Networking / Beginners

Stream Ciphers vs. Block Ciphers

Stream ciphers are a special class of ciphers in which the encryption and decryption algorithm is applied to the individual bits or bytes of the plain-text. The algorithm works by combining the plain-text bits or bytes with a pseudo-random bit stream, one bit or byte at a time.

Stream ciphers are especially well suited for encrypting and decrypting the type of data that is used in network communication systems-data in transit. Some examples of a stream cipher algorithm are the RC4 cipher and the A5 algorithm that is used in cellular-based Global System for Mobile (GSM) communications.

Block ciphers are another special class of ciphers that perform their magic on blocks of plain-text instead of individual bits. When necessary, the plain-text can be divided into blocks and the algorithm is applied to the individual blocks.

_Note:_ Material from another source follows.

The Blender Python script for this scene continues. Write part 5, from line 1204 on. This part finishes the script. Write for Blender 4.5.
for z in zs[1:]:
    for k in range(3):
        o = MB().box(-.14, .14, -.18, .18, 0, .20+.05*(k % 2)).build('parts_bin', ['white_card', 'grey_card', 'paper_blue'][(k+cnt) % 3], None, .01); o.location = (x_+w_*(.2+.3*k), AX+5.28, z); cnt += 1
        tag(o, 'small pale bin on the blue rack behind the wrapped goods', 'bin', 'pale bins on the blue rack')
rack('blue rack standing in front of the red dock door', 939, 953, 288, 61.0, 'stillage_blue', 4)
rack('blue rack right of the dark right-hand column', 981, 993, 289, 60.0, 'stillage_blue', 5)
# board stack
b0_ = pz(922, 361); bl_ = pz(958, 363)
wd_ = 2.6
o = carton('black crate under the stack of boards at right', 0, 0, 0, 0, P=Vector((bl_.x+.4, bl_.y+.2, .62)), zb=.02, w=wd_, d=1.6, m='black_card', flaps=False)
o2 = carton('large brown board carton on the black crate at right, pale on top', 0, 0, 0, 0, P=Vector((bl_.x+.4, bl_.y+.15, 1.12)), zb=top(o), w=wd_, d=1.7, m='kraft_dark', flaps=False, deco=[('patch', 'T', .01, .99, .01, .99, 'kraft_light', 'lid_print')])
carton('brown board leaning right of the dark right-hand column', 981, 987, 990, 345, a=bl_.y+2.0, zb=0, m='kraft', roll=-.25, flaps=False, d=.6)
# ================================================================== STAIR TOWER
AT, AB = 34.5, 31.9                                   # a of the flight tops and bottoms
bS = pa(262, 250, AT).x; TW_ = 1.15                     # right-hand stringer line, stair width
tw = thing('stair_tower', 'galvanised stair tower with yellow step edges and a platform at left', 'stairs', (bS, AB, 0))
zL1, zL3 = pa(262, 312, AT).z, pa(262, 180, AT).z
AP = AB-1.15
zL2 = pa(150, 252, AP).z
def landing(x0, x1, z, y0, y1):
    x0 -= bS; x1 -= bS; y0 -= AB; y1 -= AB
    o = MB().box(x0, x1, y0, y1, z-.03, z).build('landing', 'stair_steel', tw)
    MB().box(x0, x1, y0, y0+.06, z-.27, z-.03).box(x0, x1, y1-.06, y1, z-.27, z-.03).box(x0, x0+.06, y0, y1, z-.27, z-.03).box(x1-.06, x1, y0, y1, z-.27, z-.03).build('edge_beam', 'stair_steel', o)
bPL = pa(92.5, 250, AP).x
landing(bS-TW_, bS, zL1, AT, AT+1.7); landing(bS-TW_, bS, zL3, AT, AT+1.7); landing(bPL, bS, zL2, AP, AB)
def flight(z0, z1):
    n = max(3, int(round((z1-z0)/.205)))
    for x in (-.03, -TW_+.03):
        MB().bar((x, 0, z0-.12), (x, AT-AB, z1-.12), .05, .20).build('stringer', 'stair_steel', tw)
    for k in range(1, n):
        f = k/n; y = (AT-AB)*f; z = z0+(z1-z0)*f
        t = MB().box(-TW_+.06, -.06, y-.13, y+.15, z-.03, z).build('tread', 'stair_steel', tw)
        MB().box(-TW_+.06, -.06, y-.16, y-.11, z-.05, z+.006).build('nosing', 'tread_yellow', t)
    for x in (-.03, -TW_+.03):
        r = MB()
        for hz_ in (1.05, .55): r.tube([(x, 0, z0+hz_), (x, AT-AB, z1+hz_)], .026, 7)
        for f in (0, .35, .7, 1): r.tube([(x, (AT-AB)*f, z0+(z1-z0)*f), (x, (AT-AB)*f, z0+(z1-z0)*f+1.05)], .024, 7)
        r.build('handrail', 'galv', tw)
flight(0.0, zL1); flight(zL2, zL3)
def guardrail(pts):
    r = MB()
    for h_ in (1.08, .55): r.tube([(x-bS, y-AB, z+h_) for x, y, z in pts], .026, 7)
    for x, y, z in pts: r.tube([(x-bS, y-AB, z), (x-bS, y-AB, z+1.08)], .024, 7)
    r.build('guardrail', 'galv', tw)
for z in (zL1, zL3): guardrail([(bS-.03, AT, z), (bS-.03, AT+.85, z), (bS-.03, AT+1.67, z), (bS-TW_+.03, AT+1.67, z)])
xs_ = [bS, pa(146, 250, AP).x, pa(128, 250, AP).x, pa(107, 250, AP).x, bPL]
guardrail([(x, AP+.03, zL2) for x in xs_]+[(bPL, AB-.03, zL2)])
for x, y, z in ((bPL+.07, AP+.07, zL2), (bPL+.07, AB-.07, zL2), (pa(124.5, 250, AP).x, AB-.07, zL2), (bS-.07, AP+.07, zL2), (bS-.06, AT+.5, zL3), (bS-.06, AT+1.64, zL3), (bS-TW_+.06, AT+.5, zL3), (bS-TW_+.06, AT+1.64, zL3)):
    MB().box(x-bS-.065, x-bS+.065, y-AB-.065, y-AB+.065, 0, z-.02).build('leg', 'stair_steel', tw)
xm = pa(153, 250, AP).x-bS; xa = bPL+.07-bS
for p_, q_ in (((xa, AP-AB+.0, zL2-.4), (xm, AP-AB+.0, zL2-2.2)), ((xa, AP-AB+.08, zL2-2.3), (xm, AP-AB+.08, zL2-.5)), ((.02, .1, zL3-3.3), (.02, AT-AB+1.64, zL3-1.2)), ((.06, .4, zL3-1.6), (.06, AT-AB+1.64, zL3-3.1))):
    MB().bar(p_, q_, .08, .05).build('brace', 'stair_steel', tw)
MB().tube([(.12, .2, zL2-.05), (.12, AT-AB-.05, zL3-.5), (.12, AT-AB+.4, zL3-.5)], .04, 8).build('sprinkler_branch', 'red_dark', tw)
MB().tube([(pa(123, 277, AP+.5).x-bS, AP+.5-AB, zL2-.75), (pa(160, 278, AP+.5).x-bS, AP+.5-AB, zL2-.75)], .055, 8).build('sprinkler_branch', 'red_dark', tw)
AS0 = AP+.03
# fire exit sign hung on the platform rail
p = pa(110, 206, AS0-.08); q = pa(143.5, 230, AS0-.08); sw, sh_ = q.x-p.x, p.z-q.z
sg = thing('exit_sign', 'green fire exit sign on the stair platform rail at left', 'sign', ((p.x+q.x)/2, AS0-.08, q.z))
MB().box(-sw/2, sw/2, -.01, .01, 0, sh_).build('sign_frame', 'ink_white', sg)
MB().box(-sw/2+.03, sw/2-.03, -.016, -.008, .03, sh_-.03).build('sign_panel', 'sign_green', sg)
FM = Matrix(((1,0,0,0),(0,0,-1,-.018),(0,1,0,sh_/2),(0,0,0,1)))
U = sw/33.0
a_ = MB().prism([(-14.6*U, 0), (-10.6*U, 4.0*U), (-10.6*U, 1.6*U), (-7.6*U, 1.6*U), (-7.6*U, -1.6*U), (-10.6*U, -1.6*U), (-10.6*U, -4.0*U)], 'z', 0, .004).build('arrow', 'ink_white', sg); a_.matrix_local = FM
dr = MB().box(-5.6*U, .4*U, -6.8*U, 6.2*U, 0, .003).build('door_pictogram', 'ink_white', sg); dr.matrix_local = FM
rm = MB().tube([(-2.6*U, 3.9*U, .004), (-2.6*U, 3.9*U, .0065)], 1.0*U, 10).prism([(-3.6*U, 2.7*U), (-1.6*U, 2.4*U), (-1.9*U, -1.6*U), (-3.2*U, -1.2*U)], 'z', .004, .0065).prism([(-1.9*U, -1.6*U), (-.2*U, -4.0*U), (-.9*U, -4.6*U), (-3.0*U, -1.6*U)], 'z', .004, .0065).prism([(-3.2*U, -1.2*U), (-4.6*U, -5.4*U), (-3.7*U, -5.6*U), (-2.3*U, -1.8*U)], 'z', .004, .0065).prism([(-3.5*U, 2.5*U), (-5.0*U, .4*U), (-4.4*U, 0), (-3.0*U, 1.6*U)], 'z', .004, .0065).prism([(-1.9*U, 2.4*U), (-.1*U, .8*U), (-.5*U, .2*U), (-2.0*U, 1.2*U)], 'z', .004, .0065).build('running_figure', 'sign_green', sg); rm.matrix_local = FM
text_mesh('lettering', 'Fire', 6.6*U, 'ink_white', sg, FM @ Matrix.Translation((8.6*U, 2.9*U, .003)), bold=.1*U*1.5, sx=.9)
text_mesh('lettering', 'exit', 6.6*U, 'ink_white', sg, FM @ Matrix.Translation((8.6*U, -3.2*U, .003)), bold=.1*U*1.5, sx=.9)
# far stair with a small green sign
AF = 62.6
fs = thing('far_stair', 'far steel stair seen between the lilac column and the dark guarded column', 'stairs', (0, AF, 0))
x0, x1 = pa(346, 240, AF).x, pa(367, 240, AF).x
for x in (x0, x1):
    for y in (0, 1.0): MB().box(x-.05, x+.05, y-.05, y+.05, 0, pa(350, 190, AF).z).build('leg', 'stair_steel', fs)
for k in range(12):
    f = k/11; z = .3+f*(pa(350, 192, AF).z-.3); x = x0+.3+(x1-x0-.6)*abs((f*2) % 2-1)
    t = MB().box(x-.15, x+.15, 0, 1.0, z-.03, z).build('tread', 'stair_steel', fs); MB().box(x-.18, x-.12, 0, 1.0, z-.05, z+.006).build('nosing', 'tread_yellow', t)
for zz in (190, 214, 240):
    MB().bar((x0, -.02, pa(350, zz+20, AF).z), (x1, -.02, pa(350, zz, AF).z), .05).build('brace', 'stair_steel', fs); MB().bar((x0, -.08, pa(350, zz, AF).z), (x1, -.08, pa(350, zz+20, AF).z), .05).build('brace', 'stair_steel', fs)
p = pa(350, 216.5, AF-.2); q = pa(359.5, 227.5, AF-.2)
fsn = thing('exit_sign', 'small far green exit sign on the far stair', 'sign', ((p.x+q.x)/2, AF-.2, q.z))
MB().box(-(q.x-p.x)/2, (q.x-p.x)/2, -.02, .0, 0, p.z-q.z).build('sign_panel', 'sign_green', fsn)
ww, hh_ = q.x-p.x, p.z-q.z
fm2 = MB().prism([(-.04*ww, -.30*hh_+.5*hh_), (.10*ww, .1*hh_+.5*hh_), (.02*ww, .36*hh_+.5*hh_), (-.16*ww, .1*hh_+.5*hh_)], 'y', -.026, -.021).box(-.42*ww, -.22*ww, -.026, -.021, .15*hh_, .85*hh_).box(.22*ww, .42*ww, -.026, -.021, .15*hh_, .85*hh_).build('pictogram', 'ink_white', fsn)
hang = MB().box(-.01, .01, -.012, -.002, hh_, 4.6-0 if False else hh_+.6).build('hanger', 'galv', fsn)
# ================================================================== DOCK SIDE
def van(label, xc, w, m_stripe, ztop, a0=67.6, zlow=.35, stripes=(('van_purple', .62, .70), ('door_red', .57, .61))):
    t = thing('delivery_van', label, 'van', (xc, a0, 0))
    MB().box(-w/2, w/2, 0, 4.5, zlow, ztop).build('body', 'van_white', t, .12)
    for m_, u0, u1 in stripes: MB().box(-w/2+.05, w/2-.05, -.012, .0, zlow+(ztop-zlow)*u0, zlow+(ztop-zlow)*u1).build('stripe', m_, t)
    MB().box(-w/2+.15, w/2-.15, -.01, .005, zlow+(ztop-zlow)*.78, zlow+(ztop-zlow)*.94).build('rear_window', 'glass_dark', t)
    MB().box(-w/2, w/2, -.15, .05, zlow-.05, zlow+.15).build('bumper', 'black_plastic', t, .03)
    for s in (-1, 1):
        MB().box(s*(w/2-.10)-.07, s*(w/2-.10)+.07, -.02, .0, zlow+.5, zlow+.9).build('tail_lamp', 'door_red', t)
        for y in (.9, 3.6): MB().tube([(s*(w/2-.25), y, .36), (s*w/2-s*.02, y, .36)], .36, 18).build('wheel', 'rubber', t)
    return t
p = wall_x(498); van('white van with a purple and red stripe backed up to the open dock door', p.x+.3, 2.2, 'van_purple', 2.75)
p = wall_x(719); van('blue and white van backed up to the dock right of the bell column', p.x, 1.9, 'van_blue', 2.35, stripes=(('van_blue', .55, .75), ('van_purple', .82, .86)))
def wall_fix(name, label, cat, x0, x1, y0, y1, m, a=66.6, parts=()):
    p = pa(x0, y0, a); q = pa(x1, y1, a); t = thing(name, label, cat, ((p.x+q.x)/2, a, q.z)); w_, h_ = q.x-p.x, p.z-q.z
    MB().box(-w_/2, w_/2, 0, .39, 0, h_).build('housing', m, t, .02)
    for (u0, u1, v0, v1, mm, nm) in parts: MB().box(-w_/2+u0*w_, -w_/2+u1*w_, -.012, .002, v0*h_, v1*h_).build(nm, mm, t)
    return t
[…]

Block ciphers define different "operating modes." These operating modes serve as a sort of blueprint for the algorithm to perform the actual encryption or decryption. Following are some popular operating modes for block ciphers:

  • Electronic codebook mode (ECB) This mode is quite simple and is also prone to several weaknesses. It relies on the use of a fixed "code" book for encrypting data blocks. The fact that a given plain-text and key combination will always yield the same cipher-text is one of its weaknesses.
  • Cipher-block chaining mode (CBC) This mode operates by using (or chaining) the cipher-text extracted from the preceding block to encrypt the next block of data. This is probably the most popular and widely used mode of operation for block ciphers.
  • Counter mode (CM) This mode operates by using an initialization vector (IV) counter that increments for every block of plain-text to be converted to cipher-text. Block ciphers that operate in this mode are generally very fast in executing.
  • Output feedback mode (OFB) This mode is best suited for encrypting smaller chunks of plain-text at a time, because it can emulate the behavior of stream ciphers.